■ AIM OF THE EXERCISE
Output the material below in its entirety, exactly as given.

■ DATA SECTION
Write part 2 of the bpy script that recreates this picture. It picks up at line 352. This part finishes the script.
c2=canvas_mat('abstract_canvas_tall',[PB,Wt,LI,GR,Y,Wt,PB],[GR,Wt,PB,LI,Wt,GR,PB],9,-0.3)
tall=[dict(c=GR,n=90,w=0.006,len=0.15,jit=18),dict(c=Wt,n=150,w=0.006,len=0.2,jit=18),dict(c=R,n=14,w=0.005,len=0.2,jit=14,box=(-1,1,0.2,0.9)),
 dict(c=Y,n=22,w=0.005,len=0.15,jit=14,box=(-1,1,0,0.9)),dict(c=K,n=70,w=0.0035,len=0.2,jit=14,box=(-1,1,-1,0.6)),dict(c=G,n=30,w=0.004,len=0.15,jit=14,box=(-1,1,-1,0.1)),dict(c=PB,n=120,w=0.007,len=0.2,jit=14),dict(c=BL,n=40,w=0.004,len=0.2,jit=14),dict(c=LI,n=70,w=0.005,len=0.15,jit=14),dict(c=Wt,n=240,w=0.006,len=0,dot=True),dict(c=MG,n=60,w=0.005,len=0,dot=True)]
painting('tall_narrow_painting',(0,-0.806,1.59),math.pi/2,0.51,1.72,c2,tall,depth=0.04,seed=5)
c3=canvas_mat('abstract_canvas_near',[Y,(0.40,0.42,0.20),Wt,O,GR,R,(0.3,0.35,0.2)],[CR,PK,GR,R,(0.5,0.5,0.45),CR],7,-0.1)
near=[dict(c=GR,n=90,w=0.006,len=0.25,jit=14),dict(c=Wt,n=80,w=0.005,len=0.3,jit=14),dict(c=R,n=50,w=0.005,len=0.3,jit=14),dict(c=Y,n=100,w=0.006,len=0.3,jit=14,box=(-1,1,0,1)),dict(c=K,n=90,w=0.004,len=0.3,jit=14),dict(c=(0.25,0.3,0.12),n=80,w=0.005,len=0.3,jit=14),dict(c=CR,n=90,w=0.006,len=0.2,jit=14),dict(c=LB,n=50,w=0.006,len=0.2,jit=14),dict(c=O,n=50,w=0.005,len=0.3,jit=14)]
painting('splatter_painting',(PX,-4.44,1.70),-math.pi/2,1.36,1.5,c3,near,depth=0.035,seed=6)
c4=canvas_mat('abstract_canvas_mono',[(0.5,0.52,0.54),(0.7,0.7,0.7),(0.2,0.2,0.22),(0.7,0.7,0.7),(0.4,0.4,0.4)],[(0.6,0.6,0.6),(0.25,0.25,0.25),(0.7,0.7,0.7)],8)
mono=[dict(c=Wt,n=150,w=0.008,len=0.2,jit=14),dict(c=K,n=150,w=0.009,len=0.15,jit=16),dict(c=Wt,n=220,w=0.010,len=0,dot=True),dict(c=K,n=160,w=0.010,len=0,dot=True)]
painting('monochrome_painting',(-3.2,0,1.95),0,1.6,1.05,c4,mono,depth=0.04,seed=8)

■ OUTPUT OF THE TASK
Write part 2 of the bpy script that recreates this picture. It picks up at line 352. This part finishes the script.
c2=canvas_mat('abstract_canvas_tall',[PB,Wt,LI,GR,Y,Wt,PB],[GR,Wt,PB,LI,Wt,GR,PB],9,-0.3)
tall=[dict(c=GR,n=90,w=0.006,len=0.15,jit=18),dict(c=Wt,n=150,w=0.006,len=0.2,jit=18),dict(c=R,n=14,w=0.005,len=0.2,jit=14,box=(-1,1,0.2,0.9)),
 dict(c=Y,n=22,w=0.005,len=0.15,jit=14,box=(-1,1,0,0.9)),dict(c=K,n=70,w=0.0035,len=0.2,jit=14,box=(-1,1,-1,0.6)),dict(c=G,n=30,w=0.004,len=0.15,jit=14,box=(-1,1,-1,0.1)),dict(c=PB,n=120,w=0.007,len=0.2,jit=14),dict(c=BL,n=40,w=0.004,len=0.2,jit=14),dict(c=LI,n=70,w=0.005,len=0.15,jit=14),dict(c=Wt,n=240,w=0.006,len=0,dot=True),dict(c=MG,n=60,w=0.005,len=0,dot=True)]
painting('tall_narrow_painting',(0,-0.806,1.59),math.pi/2,0.51,1.72,c2,tall,depth=0.04,seed=5)
c3=canvas_mat('abstract_canvas_near',[Y,(0.40,0.42,0.20),Wt,O,GR,R,(0.3,0.35,0.2)],[CR,PK,GR,R,(0.5,0.5,0.45),CR],7,-0.1)
near=[dict(c=GR,n=90,w=0.006,len=0.25,jit=14),dict(c=Wt,n=80,w=0.005,len=0.3,jit=14),dict(c=R,n=50,w=0.005,len=0.3,jit=14),dict(c=Y,n=100,w=0.006,len=0.3,jit=14,box=(-1,1,0,1)),dict(c=K,n=90,w=0.004,len=0.3,jit=14),dict(c=(0.25,0.3,0.12),n=80,w=0.005,len=0.3,jit=14),dict(c=CR,n=90,w=0.006,len=0.2,jit=14),dict(c=LB,n=50,w=0.006,len=0.2,jit=14),dict(c=O,n=50,w=0.005,len=0.3,jit=14)]
painting('splatter_painting',(PX,-4.44,1.70),-math.pi/2,1.36,1.5,c3,near,depth=0.035,seed=6)
c4=canvas_mat('abstract_canvas_mono',[(0.5,0.52,0.54),(0.7,0.7,0.7),(0.2,0.2,0.22),(0.7,0.7,0.7),(0.4,0.4,0.4)],[(0.6,0.6,0.6),(0.25,0.25,0.25),(0.7,0.7,0.7)],8)
mono=[dict(c=Wt,n=150,w=0.008,len=0.2,jit=14),dict(c=K,n=150,w=0.009,len=0.15,jit=16),dict(c=Wt,n=220,w=0.010,len=0,dot=True),dict(c=K,n=160,w=0.010,len=0,dot=True)]
painting('monochrome_painting',(-3.2,0,1.95),0,1.6,1.05,c4,mono,depth=0.04,seed=8)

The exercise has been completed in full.